Well, have it your way.
You'll see nothing if you aren't looking. The question is, "What are you looking for?"
I believe that truly seeing is that when you view something - close your eyes and you can feel what you just beheld.
But sometimes you see the most when you are not looking for anything.
I am gradually learning to get around on this wonderful site; as you can see from my ID, I've been here maybe two months, now.
A few years back, I taught an online course that was supposed to be about digital imaging (I'll never teach online again!) but I quickly learned that my students couldn't see. What is the point in a course dealing with imaging if the students aren't prepared? I've had considerable training in seeing, and have thought a lot about it. I decided to really go for it, to explore the idea of "seeing" in a great deal of depth. So here are some references:
1. Plato's Republic, book 7 the Allegory of the Cave
This text is basic to a lot of western philosophy, but not that far from the eastern, either. Here's where I have a problem with "social brainwashing" - not in its presence, but in its place in the picture.

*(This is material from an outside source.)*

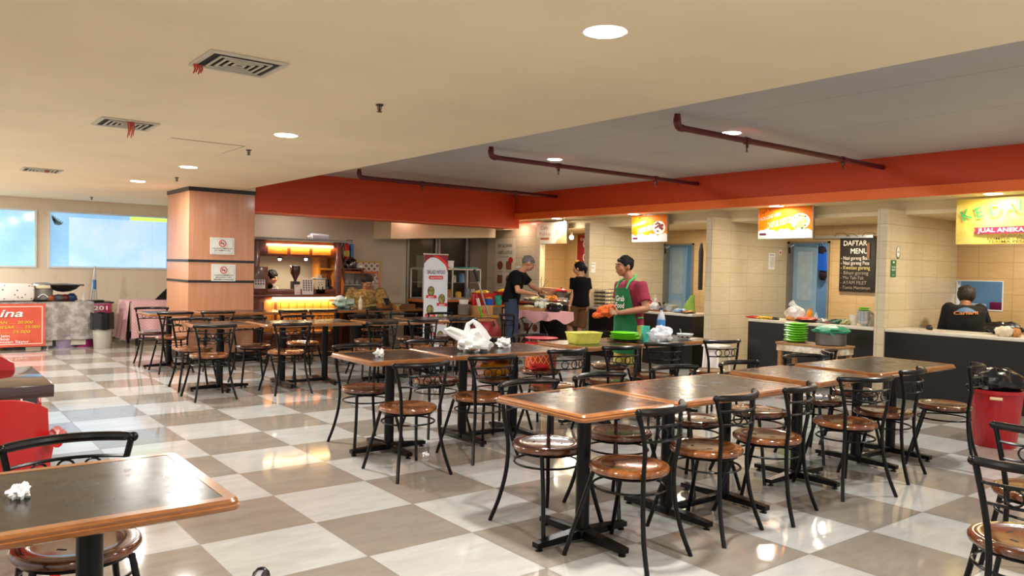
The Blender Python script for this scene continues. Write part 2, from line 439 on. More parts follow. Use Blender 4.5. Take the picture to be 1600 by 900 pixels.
# windows
def glow_pane():
    t = NT('frosted_daylight_glass'); co = t.coord()
    sx = t.new('ShaderNodeSeparateXYZ'); t.link(co, sx.inputs[0])
    n = t.noise(co, 1.3, 4, .6, (1, 1, 1)); n2 = t.noise(co, 9, 3, .5, (.2, 1, 4))
    f = t.math('ADD', t.math('MULTIPLY', n, .8), t.math('MULTIPLY', n2, .2))
    c = t.mix(t.ramp(f, .35, .65, 0, 1), lin('#7db4dd'), lin('#9cc8ea'))
    t.link(c, t.b.inputs['Base Color']); t.link(c, t.b.inputs['Emission Color']); t.b.inputs['Emission Strength'].default_value = .40
    t.b.inputs['Roughness'].default_value = .08
    return t.m
def film_pane():
    t = NT('white_frosted_film'); co = t.coord()
    n = t.noise(co, 1.5, 5, .6); n2 = t.noise(co, 5, 4, .7)
    c = t.mix(t.ramp(n, .35, .65, 0, 1), lin('#9ac6ec'), lin('#bcd3ec')); c = t.mix(t.ramp(n2, .5, .8, 0, .5), c, lin('#b9d4ee'))
    t.link(c, t.b.inputs['Base Color']); t.link(c, t.b.inputs['Emission Color']); t.b.inputs['Emission Strength'].default_value = .46
    t.b.inputs['Roughness'].default_value = .12
    return t.m
M_pane, M_film = glow_pane(), film_pane()
M_wf = mat('white_window_frame', '#d9dde0', .4, var=.04)
M_green = emis('sunlit_green_leaves', '#a9cf55', .8); M_leafd = mat('leaf_silhouette', '#6c8c93', .6)
def window(name, x0, x1, film=None):
    w = E(name, ((x0+x1)/2, 15.62, 1.23)); w['kind'] = 'structure'; h = .99; hw = (x1-x0)/2
    f = MB(); t = .03
    f.box((-hw, -.02, 0), (hw, .06, t)).box((-hw, -.02, h-t), (hw, .06, h)).box((-hw, -.02, t), (-hw+t, .06, h-t)).box((hw-t, -.02, t), (hw, .06, h-t))
    f.ob('window_frame', M_wf, w)
    MB().box((-hw+t, .02, t), (hw-t, .035, h-t)).ob('pane', M_pane, w)
    if film:
        for a, b_ in film: MB().box((a-(x0+x1)/2, .014, t+.01), (b_-(x0+x1)/2, .019, h-t-.07)).ob('frosted_film', M_film, w)
    return w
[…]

While our inability to see results from such brainwashing, that brainwashing itself derives from the human condition (as I see it). It can't be avoided.
2. My Ape Cave story.
This story reports a very memorable experience that I was fortunate to have while observing groups of people traveling through a pitch-dark lava tube. It has to do with how we perceive "reality", and how that perception determines what and how we see.
3. Edwin Abbott's Flatland.
I think a lot of people may have read this. If not, it is an easy read, and lots of fun. Women readers: Abbott's characters are 2 dimensional geometric shapes that correspond with their class, but women are simply straight lines. Lots of women get quite incensed at this. What I know about this is that Abbott was an early feminist. He was using this to chide Victorian society about its hypocrisy. Just how this would have that result, I don't know. I think it must be hard for us in our time to understand the Victorian mind.
4. Dead Link Removed
This, of course, is very controversial, but I thought it would challenge the mind (certainly did mine!) concerning just what it is to be human, and how our perceptions are conditioned by the circumstances of our origin. There were some arguments! One man argued against the existence of feral children even as he described his experience with a girl who had been confined in a cage with dogs for the first few years of her life. Emotions get pretty hot on this topic.
5. Background, not part of the material, but an acquaintance with Jean-Jacques Rousseau's The Social Contract would be helpful.
We started ... shortly, the performance stopped ... they simply could NOT play with that flashgun going off, a fact they did not hesitate to communicate to me, and everyone else present.
Fine, load high speed black and white film, shut off the flash, and continue. Ten minutes later - stop again - they could not perform with the noise of the Hasselblad shutter going off!
I've done a lot of this kind of stuff (with a leica, no flash) and it introduces YET ANOTHER element of "seeing" -- how do you anticipate facial expression changes, where someone's hand is going to be, etc. I have found that if I spend some time and film learning a person or a situation, I can often anticipate quite well, but it isn't a conscious thing. It is a sort of attunement of my own rhythms with that of whatever is going on. Is that "seeing"? It isn't just visual, but certainly depends upon visual cues.
I've been shooting dance and theater with a Leica for almost 24 years. It is indeed the ideal tool for the job, and I can identify with your "atunement with whatever is going on. It is, to me, a holistic experience: the dark theater, the music, the movement, my concentration and attempt to see what is going to happen just before it does... everything.
Unfortunately, most of my clients are now requiring me to shoot that D stuff. I hate it, but I have to please them.
ok I'm curious about other peoples thoughts on image creation. Are we as photographers born with the inherent ability to see what would and would not make a good image? or is the art of photographic sight, composition and creation something everyone can be taught as they grow?
Does anybody here believe the Beatles could have been "taught" to be a great as they are? None could read/write notation, but their songs are still with us today.
Same as with Mozart, a child prodigy. Able to write notation merely by filling in the notes (no instrument required to "find" the notes.
You'll see nothing if you aren't looking. The question is, "What are you looking for?"
ok I'm curious about other peoples thoughts on image creation. Are we as photographers born with the inherent ability to see what would and would not make a good image? or is the art of photographic sight, composition and creation something everyone can be taught as they grow?
This matches my experience, too. I used to get the "postcard" comment quite often and wasn't always sure if it was a compliment or not.There was an interesting study I saw about a year back comparing how artists looked at a picture, as opposed to laymen. The study tracked the eye movements to determine where people were looking. Laymen looked at people's faces, and that was pretty much it. Artists scanned the whole picture, paying particular attention to patterns and textures. They hardly paid any attention to faces.
This matches my own experience. Most people seem incapable of taking a picture that doesn't have a face in it. I'm always asked how I can take pictures that "look like postcards".